# Short exercise:
Working from the top of the listing below, retype each line through the line containing "cy.transparent_max_bounces = 4;", both included, with no pictures.

# Data:
[Begin]
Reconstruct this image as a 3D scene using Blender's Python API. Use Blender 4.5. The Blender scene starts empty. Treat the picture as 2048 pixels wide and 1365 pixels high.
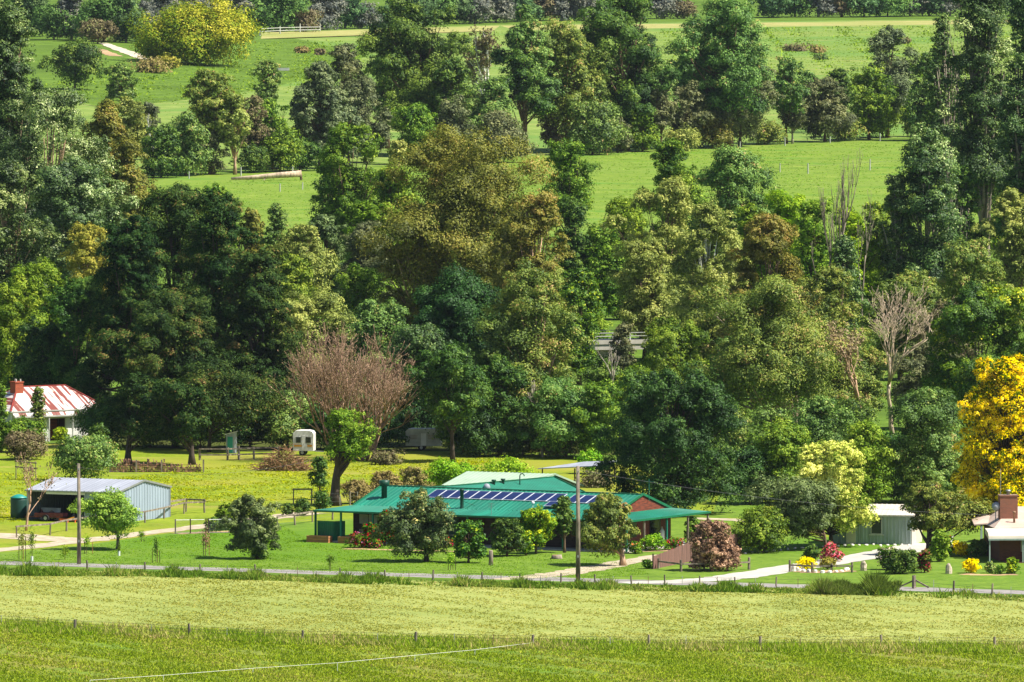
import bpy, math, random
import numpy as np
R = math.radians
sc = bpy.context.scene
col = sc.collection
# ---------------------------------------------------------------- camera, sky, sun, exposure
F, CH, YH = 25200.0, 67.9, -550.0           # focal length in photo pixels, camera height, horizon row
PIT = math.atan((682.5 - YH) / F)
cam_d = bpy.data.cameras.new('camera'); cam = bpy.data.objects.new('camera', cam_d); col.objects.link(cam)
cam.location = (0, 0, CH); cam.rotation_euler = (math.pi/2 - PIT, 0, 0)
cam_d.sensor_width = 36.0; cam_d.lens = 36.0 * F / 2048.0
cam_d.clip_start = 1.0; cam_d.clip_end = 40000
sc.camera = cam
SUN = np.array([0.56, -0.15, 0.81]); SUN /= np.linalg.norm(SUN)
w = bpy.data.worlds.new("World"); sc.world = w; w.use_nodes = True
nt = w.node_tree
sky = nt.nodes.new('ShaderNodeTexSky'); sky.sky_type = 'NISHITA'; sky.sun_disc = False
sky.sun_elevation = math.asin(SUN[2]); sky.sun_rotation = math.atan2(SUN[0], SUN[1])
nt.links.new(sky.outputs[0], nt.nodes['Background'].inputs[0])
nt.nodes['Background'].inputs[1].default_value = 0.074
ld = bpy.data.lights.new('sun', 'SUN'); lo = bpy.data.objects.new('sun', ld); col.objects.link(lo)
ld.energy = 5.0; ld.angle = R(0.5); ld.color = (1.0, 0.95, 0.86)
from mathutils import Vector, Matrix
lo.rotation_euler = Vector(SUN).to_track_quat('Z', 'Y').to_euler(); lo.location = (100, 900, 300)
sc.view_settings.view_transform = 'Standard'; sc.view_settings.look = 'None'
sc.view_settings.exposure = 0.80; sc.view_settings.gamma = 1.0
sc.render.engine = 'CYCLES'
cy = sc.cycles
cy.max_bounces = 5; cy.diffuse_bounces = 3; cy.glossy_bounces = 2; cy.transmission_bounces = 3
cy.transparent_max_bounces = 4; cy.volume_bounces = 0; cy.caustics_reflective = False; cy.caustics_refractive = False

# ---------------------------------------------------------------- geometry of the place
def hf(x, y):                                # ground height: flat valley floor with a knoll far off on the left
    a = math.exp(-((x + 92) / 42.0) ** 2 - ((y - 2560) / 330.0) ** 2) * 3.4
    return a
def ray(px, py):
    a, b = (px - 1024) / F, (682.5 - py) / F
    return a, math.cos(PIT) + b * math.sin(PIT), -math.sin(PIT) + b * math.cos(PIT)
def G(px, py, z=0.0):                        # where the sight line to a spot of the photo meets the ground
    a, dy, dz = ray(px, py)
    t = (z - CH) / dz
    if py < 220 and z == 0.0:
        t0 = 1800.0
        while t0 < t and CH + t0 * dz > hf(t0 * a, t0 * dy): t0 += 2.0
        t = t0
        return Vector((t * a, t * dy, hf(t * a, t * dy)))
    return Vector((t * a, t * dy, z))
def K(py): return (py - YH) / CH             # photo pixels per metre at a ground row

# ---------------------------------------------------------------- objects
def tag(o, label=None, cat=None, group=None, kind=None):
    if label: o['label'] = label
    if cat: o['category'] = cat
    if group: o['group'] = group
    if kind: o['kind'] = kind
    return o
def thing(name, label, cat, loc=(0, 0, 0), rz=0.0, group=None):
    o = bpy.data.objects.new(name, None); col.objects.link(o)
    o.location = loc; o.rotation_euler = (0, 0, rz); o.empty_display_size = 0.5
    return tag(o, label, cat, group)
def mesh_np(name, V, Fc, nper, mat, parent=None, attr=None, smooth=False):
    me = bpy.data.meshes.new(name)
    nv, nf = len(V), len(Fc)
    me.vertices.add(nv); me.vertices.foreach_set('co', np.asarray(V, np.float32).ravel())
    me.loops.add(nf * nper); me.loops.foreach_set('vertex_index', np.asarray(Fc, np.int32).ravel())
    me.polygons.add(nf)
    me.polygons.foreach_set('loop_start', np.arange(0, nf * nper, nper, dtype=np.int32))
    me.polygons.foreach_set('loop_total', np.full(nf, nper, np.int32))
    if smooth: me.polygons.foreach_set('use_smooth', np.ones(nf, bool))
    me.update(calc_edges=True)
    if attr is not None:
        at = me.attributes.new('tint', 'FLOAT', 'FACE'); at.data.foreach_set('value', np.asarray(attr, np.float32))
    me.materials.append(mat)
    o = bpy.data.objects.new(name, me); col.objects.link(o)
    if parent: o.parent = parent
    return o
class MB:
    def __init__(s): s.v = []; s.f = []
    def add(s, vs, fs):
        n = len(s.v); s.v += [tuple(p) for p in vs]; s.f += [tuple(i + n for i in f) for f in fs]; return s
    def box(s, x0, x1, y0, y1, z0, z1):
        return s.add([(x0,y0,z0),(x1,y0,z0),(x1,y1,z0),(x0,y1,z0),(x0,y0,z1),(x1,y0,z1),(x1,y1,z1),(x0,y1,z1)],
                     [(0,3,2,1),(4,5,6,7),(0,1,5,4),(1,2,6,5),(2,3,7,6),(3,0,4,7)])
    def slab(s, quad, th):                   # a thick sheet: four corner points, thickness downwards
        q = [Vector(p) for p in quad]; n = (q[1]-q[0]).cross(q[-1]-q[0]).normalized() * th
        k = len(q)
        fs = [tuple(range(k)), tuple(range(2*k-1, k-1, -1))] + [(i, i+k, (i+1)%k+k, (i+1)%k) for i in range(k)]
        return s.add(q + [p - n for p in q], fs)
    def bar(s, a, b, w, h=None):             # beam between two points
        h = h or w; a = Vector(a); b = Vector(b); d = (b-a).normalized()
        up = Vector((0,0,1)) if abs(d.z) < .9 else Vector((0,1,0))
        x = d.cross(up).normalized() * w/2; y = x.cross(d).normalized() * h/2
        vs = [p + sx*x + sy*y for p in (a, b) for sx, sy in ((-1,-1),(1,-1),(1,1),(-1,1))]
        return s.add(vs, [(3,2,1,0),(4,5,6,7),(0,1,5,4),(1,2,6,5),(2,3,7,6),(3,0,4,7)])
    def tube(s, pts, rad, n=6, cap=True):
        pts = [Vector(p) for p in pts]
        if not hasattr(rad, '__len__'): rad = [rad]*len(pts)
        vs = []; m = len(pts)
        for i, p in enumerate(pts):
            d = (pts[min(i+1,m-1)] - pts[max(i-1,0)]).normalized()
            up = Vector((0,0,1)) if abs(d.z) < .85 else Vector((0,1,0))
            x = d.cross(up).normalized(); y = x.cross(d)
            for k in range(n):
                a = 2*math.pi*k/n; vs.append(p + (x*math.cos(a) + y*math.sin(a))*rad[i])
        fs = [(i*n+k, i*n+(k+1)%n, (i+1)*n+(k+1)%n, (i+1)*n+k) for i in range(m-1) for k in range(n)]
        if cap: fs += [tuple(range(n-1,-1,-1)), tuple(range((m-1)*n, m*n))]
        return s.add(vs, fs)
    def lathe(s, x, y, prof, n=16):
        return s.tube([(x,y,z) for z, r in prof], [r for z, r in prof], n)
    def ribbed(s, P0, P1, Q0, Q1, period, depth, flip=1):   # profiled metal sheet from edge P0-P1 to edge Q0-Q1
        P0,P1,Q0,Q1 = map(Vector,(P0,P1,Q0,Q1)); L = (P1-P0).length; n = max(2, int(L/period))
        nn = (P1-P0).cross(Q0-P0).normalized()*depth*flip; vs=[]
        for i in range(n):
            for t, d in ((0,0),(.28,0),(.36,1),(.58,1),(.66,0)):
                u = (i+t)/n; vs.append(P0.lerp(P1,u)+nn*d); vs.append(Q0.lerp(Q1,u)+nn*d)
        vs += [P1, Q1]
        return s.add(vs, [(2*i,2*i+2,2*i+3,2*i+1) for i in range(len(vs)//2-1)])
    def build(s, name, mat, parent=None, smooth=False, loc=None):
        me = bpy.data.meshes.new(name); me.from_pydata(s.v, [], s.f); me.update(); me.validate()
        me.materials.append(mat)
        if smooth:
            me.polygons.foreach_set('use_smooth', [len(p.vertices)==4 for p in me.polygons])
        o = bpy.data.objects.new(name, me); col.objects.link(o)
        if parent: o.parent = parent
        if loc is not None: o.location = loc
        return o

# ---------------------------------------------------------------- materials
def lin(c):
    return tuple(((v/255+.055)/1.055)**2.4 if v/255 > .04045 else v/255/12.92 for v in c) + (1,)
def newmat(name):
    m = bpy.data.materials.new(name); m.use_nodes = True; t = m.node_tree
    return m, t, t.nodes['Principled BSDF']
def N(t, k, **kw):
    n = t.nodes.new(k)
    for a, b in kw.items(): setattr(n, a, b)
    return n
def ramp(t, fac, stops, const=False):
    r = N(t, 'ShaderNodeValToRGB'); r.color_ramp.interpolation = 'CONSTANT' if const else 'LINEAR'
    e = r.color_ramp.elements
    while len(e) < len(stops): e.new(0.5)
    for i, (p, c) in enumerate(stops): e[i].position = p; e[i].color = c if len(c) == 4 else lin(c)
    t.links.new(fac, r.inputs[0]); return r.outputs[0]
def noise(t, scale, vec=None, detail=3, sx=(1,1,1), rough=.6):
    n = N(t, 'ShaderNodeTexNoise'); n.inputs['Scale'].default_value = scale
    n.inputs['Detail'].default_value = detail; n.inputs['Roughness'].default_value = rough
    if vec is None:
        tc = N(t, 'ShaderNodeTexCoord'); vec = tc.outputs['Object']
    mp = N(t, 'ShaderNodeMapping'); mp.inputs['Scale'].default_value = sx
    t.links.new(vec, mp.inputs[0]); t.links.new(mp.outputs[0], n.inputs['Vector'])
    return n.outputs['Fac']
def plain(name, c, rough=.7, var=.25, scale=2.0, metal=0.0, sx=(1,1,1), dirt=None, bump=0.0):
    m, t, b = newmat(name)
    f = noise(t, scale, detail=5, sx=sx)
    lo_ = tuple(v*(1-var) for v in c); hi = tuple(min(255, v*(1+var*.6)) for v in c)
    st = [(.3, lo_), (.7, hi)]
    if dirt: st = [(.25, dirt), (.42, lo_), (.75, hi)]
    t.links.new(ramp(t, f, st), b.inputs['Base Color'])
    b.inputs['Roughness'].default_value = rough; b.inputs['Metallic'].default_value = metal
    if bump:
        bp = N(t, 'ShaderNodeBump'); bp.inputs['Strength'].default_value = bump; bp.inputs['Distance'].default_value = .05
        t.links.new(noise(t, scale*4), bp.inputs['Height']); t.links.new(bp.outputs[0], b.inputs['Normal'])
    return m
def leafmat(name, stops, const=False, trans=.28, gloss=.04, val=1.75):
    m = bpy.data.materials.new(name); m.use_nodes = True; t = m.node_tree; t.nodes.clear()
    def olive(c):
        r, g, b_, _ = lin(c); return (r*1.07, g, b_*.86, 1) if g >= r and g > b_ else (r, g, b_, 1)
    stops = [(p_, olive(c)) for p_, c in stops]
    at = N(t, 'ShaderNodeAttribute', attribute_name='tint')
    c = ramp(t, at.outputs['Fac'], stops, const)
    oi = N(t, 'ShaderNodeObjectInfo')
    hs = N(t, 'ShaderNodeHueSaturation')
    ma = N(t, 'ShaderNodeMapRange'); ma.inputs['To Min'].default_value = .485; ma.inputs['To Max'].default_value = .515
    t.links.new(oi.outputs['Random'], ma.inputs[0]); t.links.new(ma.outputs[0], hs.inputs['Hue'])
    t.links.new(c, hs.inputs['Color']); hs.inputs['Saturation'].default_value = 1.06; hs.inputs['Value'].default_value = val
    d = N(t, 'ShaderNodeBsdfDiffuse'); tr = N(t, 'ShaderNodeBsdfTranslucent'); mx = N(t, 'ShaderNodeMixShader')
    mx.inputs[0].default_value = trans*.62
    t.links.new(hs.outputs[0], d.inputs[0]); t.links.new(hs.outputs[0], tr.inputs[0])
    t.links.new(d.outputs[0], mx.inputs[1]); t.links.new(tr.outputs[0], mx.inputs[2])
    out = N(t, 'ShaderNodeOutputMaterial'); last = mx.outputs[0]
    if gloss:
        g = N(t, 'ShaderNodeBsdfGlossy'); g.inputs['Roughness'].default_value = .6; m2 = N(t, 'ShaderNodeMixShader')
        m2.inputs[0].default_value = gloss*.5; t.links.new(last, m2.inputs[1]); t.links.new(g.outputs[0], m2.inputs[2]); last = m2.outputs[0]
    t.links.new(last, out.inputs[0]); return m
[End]
# Written response:
Reconstruct this image as a 3D scene using Blender's Python API. Use Blender 4.5. The Blender scene starts empty. Treat the picture as 2048 pixels wide and 1365 pixels high.
import bpy, math, random
import numpy as np
R = math.radians
sc = bpy.context.scene
col = sc.collection
# ---------------------------------------------------------------- camera, sky, sun, exposure
F, CH, YH = 25200.0, 67.9, -550.0           # focal length in photo pixels, camera height, horizon row
PIT = math.atan((682.5 - YH) / F)
cam_d = bpy.data.cameras.new('camera'); cam = bpy.data.objects.new('camera', cam_d); col.objects.link(cam)
cam.location = (0, 0, CH); cam.rotation_euler = (math.pi/2 - PIT, 0, 0)
cam_d.sensor_width = 36.0; cam_d.lens = 36.0 * F / 2048.0
cam_d.clip_start = 1.0; cam_d.clip_end = 40000
sc.camera = cam
SUN = np.array([0.56, -0.15, 0.81]); SUN /= np.linalg.norm(SUN)
w = bpy.data.worlds.new("World"); sc.world = w; w.use_nodes = True
nt = w.node_tree
sky = nt.nodes.new('ShaderNodeTexSky'); sky.sky_type = 'NISHITA'; sky.sun_disc = False
sky.sun_elevation = math.asin(SUN[2]); sky.sun_rotation = math.atan2(SUN[0], SUN[1])
nt.links.new(sky.outputs[0], nt.nodes['Background'].inputs[0])
nt.nodes['Background'].inputs[1].default_value = 0.074
ld = bpy.data.lights.new('sun', 'SUN'); lo = bpy.data.objects.new('sun', ld); col.objects.link(lo)
ld.energy = 5.0; ld.angle = R(0.5); ld.color = (1.0, 0.95, 0.86)
from mathutils import Vector, Matrix
lo.rotation_euler = Vector(SUN).to_track_quat('Z', 'Y').to_euler(); lo.location = (100, 900, 300)
sc.view_settings.view_transform = 'Standard'; sc.view_settings.look = 'None'
sc.view_settings.exposure = 0.80; sc.view_settings.gamma = 1.0
sc.render.engine = 'CYCLES'
cy = sc.cycles
cy.max_bounces = 5; cy.diffuse_bounces = 3; cy.glossy_bounces = 2; cy.transmission_bounces = 3
cy.transparent_max_bounces = 4; cy.volume_bounces = 0; cy.caustics_reflective = False; cy.caustics_refractive = False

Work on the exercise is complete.